Egypte: L’ombre islamiste plane

Une personne proche des «Frères musulmans», parti très à cheval sur les règles de l’islam, a été choisie, malgré des critiques, pour diriger l’assemblée constituante

L’assemblée égyptienne chargée de rédiger une nouvelle Constitution a élu mercredi 27 mars à sa tête Saad al Katatni, par ailleurs président du parlement et chef de file du parti Liberté et Justice, la branche politique du mouvement des «Frères musulmans». Cette élection intervient alors que 15 membres de cette commission ont jeté l’éponge, pour protester contre la forte présence des personnes proches de la religion islamique, au sein de cette assemblée constituante. Les démissionnaires font partie de la minorité laïque qui avance-t-elle, évite de ne jouer que le rôle de «figurants». 100 personnes constituent cette assemblée et 50 devaient être choisies au sein du parlement. Sur les 50 élus que devait choisir le Parlement 36 sont islamistes. Pour les laïcs, il y a eu pire. Aucune règle n’a été mise pour l’élection des 50 autres membres de la constituante censée représenter toutes les composantes de la société égyptienne. Chaque parlementaire choisi devait à son tour choisir un membre de la société civile égyptienne.

La crainte des laïcs semblait finalement justifiée. On retrouve au sein de l’assemblée constituante dont la liste a été rendue publique dimanche 25 mars 2012, quelques femmes et des chrétiens, mais en nombre trop peu suffisant pour la minorité laïque. Ses membres continuent de dénoncer l’emprise des «Frères musulmans» et des fondamentalistes Salafistes sur la commission.
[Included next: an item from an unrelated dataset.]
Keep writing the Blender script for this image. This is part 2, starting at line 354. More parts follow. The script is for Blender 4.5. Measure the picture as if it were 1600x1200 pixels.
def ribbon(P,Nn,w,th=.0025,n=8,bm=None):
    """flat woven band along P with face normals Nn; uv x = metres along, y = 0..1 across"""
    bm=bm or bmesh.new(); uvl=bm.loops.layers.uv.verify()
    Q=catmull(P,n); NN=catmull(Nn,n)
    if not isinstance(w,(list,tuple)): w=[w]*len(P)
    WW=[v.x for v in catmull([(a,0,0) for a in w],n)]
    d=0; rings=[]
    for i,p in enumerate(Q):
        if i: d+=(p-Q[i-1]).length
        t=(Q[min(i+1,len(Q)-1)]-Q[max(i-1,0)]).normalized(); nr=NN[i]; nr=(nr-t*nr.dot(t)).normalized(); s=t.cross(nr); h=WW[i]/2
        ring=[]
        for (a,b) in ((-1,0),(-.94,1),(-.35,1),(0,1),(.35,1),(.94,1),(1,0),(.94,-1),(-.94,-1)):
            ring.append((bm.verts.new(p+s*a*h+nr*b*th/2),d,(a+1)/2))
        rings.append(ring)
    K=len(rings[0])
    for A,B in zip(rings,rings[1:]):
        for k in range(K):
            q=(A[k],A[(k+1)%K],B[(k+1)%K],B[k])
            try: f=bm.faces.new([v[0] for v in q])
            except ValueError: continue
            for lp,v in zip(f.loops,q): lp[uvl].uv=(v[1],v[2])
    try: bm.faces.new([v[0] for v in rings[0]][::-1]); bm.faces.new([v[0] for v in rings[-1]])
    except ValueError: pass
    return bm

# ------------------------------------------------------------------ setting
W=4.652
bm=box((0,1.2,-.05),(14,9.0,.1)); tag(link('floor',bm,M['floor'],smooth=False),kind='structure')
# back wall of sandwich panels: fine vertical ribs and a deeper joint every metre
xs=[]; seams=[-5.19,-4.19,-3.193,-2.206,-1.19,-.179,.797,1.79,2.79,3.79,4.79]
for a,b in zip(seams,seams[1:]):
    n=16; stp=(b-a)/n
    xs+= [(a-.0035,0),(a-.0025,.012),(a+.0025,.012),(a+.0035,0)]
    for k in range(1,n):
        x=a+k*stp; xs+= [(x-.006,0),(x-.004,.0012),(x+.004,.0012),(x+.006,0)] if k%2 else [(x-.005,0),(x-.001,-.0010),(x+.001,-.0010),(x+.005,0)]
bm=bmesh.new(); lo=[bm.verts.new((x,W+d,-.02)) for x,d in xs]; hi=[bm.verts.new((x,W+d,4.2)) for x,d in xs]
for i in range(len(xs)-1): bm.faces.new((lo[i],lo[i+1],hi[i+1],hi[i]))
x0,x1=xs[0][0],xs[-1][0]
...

Cette division au sein de l’assemblée constituante survient alors que le pays s’apprête à organiser dans un peu moins de deux mois, l’élection qui permettra de voter un nouveau président, depuis la chute d’Hosni Moubarak. A la controverse politique semble s’ajouter désormais une bataille légale qui, selon de nombreux médias sur place en Egypte, fait peser une menace sur la viabilité même de l’assemblée constituante. Il y a quelques jours, la Haute cour administrative du Caire s’est saisie de recours visant à la faire invalider. Elle doit se prononcer le 10 avril 2012. De son côté, c’est la Cour suprême constitutionnelle qui a retiré son représentant au sein de cette commission constituante, en invoquant les «doutes et la confusion» sur sa formation.

Les membres du parti « Justice et Liberté »
AFP)/n

Risque d’une élection sans loi fondamentale
Face à ces différentes critiques, les «Frères musulmans» répondent que la désignation des parlementaires devant siéger dans l’assemblée constituante s’est faite en fonction de la représentation populaire (parlement), à leurs yeux, la méthode la plus crédible pour garantir une prise en compte effective de la volonté du peuple égyptien. Evidement avec plus de 260 sièges, le parti «Liberté et Justice» des « Frères musulmans» est fortement majoritaire au parlement égyptien. Saal ad Katani a tenté de calmer le jeu. Rédiger la Constitution nécessite de la sagesse et une responsabilité politique, loin des gains partisans, a-t-il déclaré devant la commission, lors d’une session retransmise par les journaux télévisés. Certains observateurs eux ne partagent pas les craintes des laïcs égyptiens au sujet d’un retour à l’islamisme radical dans le pays. Cette peur de l’islamisme fait preuve d’ignorance ou est instrumentalisés par le pouvoir actuel. Les «Frères musulmans» ne sont pas comparables à des mouvances djihadistes ou à des mouvements comme le Hezbollah ou le Hamas. Ils ont renoncé à la lutte armée depuis une trentaine d’années. Les «Frères musulmans» sont présents dans les Parlements de plusieurs pays comme le Yemen, le Koweït et la Jordanie faisait savoir Dominique Emmanuel lors d’une interview sur le sujet, à l’occasion d’une interview accordée au site www.20minutes.fr, en 2011. L’exemple de la Tunisie, pays duquel est parti «Les printemps arabes», reste pourtant dans les mémoires. L’assemblée constituante qui est dominée par le parti islamiste Enarda, fait l’objet de pression de la part des groupes proches de l’islam, pour une constitution basée sur les lois de l’islam et ce, malgré ses déclarations de bonnes intentions. Les enjeux sont très grands pour l’Egypte et une fois encore, l’armée pourra en tirer profit pour imposer sa volonté. Les Egyptiens risquent de choisir un président dont l’étendue des pouvoirs serait méconnue en l’absence de Loi fondamentale. L’ancienne avait été supprimée, après la chute de Moubarak. La révolution ne semble pas avoir tout réglé en Egypte, contrairement à ce qu’avaient pensé plusieurs personnes.